If I weren't interested in connecting the 'mising' links - what's happening in the world vs what actions I decide on - and because this game is about the future of the environment and the people, at the same time; If I weren't to enjoy these things, I would not have invested my time in it :)
I'm glad this game exists! Even after I finish all scenaios (which I'm doing fairly slowly) and get the achievments, I will sill continue playing it just to fiddle around with new policies and new courses of action to take :D
Emissions fluctuate from turn to turn, and typically there are several events and policies going on in a region, you can't base 5-turn policies on the feedback you get there. Still, why not add a simple map mode instead of forcing us to watch the news again?
No, I can't see how the policies affect the stats, neither the projected nor the accomplished changes.
That's not an intutive interface.
A simple table comparison between regions is impossible.
Don't confuse disappointment with the interface for a short attention span. This game has excessive eye candy and a lack of policy options. Half the cards could be replaced by a tax-and-subsidize system that let's you either tax or subsidize specific energy sources or economic sectors: that would declutter the card pool and give a much finer control (and more potential revenue sources) to the player instead of artificially limiting you to the quantity as defined in the card. Arguably reality doesn't allow such totalitarian control, but I would be fine with a inefficiency penalty when trying to make changes that are too large or in too many areas at once.
As I said, Balance of the Planet was better in crucial aspects. In particular the ability to change the assumptions behind the screen was very educational (different biases: eg. fossil fuels are abundant/scarce, nuclear is safe/dangerous, etc.).
For his example of Vegetarianism, it's a pretty big problem. Even if you wanted to obscure the fact that Vegetarianism had a fixed 15 or 20 year or whatever implementation duration, you could still show the data in other ways to give the player an indication of what was going on. If the Agriculture screen exposed the breakdown between "Ranch" workers and "Farm" workers that would be great. If you could access that information specifically by right clicking a card in play or in your deck that would be even better. That sort of information would make it obvious to a player that "Vegetarianism" in this game isn't defined as "eating vegetables" it is defined as "growing vegetables". If you have the ability to play it in one place you would think that you would want to play it in the highest populated region, so that they start eating vegetables they grow locally and import. Instead you play it on your highest agricultural producers because apparently people just buy opaque boxes of "food" and don't care whether it is meat or not.
Cap and Trade is another example of a long-running card that is pretty much completely opaque as to what it's doing while it runs, and the same with the two cards they directly unlock.
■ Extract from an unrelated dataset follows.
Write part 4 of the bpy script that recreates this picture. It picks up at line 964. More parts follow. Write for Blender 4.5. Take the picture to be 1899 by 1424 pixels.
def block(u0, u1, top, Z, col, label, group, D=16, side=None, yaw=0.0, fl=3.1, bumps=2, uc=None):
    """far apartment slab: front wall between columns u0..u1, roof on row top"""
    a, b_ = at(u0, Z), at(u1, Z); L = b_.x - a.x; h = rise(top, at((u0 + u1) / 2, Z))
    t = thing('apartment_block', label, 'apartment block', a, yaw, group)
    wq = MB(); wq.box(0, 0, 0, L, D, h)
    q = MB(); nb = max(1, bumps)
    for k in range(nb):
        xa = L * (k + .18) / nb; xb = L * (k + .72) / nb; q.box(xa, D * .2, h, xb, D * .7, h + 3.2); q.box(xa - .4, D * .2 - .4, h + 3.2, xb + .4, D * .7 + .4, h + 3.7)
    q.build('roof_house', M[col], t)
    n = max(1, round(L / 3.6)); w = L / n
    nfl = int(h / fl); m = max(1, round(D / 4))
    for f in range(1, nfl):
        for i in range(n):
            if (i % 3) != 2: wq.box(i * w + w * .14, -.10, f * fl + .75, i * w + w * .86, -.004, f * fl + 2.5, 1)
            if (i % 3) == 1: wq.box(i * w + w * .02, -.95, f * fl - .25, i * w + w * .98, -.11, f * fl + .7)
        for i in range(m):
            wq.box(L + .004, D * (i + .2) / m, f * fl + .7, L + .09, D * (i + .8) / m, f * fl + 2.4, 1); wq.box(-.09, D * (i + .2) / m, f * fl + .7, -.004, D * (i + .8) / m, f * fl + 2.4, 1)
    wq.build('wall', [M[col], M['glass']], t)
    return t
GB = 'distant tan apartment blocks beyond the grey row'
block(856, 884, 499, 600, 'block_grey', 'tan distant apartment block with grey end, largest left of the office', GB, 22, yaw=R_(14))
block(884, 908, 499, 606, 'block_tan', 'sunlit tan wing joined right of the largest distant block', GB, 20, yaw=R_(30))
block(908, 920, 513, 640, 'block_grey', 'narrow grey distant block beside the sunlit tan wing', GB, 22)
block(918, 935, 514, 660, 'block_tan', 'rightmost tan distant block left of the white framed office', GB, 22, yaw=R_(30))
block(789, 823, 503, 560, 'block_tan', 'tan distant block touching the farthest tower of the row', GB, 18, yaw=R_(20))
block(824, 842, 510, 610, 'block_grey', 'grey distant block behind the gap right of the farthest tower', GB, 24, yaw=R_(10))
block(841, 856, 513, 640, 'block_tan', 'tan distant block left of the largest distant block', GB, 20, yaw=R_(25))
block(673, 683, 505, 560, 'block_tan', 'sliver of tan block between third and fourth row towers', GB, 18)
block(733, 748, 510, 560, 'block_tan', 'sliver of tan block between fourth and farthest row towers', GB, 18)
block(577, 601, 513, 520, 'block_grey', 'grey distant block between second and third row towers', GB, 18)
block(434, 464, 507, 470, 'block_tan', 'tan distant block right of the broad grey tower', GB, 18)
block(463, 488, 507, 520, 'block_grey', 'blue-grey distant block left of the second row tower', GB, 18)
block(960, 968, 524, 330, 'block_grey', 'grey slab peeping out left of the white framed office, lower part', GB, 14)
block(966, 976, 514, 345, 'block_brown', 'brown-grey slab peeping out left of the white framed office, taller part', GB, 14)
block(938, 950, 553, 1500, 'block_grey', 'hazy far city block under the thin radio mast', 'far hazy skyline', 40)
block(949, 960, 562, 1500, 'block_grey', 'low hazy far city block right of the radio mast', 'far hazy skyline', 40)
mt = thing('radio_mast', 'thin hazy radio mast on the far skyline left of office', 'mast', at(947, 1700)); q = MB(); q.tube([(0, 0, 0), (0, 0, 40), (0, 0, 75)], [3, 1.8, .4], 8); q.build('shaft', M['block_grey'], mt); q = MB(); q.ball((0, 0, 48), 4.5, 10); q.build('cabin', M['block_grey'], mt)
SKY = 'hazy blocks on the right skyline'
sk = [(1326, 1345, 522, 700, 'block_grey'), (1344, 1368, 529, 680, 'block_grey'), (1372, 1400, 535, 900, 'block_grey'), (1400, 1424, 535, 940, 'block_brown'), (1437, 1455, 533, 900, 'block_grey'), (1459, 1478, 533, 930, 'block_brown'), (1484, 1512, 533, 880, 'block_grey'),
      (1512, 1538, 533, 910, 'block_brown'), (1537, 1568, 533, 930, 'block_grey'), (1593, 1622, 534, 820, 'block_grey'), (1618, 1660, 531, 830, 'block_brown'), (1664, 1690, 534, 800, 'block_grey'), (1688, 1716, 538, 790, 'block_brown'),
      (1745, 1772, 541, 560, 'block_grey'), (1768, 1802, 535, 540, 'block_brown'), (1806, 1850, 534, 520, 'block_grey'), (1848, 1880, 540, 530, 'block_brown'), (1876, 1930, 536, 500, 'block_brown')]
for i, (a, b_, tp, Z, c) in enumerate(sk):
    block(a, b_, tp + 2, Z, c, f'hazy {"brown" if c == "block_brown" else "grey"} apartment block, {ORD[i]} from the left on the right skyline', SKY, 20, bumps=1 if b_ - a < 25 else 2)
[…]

Although in that case it's worse because those cards last longer and are more expensive. The fact that the information is available in the news is fine, but that only helps that year. The news archive isn't available anywhere (for example, by right clicking on the cards) so if you stop playing a card and then come back to it later it's impossible to know whether that region has had 15 years of implementing Cap and Trade or 40.
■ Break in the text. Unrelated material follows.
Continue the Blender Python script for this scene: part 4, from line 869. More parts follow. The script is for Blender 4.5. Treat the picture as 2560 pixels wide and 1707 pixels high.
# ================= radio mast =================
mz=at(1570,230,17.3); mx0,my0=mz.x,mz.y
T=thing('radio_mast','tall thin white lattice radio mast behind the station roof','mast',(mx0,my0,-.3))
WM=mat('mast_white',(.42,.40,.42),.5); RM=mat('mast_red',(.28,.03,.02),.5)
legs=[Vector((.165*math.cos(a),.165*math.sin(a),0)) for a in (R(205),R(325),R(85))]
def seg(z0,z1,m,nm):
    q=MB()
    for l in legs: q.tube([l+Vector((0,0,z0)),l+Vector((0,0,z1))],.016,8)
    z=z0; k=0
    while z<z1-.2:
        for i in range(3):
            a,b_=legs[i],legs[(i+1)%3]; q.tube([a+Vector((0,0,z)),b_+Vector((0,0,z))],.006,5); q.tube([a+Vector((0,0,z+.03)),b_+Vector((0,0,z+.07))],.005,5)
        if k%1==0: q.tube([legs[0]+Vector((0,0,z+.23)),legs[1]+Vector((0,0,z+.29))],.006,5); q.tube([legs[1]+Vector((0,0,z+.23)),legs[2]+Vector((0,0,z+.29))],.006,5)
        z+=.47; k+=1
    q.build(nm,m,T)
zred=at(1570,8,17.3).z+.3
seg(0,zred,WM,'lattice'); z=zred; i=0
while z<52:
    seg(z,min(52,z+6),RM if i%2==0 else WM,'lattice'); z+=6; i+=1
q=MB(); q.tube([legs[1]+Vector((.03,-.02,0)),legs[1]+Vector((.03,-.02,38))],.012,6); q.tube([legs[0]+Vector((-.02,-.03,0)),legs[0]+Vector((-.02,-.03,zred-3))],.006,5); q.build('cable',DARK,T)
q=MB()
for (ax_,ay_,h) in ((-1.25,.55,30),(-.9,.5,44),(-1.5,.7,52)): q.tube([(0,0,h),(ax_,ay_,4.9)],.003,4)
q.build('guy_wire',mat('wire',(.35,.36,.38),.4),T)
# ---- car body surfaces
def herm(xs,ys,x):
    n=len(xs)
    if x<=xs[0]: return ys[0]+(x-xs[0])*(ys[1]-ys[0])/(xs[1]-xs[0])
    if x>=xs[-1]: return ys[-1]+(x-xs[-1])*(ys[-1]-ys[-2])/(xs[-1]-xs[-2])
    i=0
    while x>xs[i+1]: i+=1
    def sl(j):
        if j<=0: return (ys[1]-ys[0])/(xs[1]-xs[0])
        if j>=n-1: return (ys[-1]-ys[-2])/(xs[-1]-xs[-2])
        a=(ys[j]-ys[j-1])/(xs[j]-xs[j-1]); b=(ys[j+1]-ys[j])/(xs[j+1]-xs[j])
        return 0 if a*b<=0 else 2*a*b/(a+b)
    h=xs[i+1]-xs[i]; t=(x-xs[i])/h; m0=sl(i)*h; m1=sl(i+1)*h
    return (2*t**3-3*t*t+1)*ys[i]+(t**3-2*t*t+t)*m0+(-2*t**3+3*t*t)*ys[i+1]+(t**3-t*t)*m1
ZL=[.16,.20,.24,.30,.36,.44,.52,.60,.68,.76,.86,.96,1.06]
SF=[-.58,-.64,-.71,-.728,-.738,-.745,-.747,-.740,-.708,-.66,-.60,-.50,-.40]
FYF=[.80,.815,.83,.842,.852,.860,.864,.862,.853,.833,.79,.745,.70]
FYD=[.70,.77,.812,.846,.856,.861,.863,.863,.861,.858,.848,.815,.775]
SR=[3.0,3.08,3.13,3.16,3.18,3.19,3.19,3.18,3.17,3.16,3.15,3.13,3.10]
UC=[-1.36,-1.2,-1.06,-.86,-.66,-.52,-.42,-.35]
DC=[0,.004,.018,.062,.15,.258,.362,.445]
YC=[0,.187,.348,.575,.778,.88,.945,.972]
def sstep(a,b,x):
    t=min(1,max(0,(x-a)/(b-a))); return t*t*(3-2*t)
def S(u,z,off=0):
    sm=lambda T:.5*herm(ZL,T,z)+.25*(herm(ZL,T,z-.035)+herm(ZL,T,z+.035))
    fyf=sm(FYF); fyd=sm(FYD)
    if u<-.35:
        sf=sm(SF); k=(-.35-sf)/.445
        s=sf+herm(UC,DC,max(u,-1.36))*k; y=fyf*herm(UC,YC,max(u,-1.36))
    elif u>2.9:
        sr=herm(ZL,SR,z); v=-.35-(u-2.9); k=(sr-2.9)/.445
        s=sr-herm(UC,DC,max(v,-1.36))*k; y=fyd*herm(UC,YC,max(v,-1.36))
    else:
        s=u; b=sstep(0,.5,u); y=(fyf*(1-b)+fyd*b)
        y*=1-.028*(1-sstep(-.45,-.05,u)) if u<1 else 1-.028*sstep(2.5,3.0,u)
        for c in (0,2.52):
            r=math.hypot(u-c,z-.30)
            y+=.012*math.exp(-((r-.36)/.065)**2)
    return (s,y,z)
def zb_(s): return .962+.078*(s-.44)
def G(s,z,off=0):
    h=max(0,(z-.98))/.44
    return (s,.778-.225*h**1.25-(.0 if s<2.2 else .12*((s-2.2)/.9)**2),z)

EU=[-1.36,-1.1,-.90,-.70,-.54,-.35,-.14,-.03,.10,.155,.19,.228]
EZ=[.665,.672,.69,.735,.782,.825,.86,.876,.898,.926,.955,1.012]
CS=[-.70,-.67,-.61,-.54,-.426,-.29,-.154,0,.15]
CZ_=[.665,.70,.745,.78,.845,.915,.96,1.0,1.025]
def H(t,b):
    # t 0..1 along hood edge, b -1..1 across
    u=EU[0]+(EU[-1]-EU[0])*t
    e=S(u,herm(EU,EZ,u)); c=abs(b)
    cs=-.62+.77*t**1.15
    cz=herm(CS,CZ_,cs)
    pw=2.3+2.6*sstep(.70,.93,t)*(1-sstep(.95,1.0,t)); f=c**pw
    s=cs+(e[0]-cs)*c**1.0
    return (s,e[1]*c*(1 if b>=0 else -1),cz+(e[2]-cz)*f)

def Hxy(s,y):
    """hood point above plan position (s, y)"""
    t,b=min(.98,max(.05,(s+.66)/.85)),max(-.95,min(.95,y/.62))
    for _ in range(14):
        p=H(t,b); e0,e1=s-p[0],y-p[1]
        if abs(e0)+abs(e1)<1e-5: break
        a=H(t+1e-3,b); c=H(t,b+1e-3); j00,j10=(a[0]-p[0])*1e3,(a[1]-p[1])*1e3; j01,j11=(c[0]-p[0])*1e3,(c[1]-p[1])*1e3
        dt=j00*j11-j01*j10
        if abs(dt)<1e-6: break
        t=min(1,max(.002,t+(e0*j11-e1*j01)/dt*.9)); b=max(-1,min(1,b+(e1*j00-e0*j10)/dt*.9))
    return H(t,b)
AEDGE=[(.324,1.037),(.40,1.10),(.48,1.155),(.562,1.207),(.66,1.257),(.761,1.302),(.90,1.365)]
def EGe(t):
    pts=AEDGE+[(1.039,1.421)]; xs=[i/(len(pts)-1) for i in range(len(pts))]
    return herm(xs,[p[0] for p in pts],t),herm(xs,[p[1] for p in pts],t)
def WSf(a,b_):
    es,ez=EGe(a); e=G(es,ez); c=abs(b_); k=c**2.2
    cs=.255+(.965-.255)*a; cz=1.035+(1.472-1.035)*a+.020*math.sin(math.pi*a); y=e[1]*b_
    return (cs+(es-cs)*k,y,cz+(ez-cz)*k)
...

Another example that came up for me just today, I was going through all my regions to see whether they had transitioned to electrical transportation. All of those cards were either in play or missing from the deck, so we're golden! Until I noticed that several regions were still using fuel oil. After quite a bit of graph and card searching it became apparent that any region with low infrastructure (ie where you can still play the Transportation Improvement card) doesn't have the Electric Car card available. If you could look at all of the cards that had been completed in that region (sort of like how you can look at the tech tree) then you couldn't make mistakes like that.
I still really like the game, don't get me wrong, otherwise I wouldn't be spending time writing about it's flaws, I would just uninstall it and move on. I can't find the date for their last update, so I don't know if they are still supporting it, I kind of wish that it was open source so that I could polish it up myself.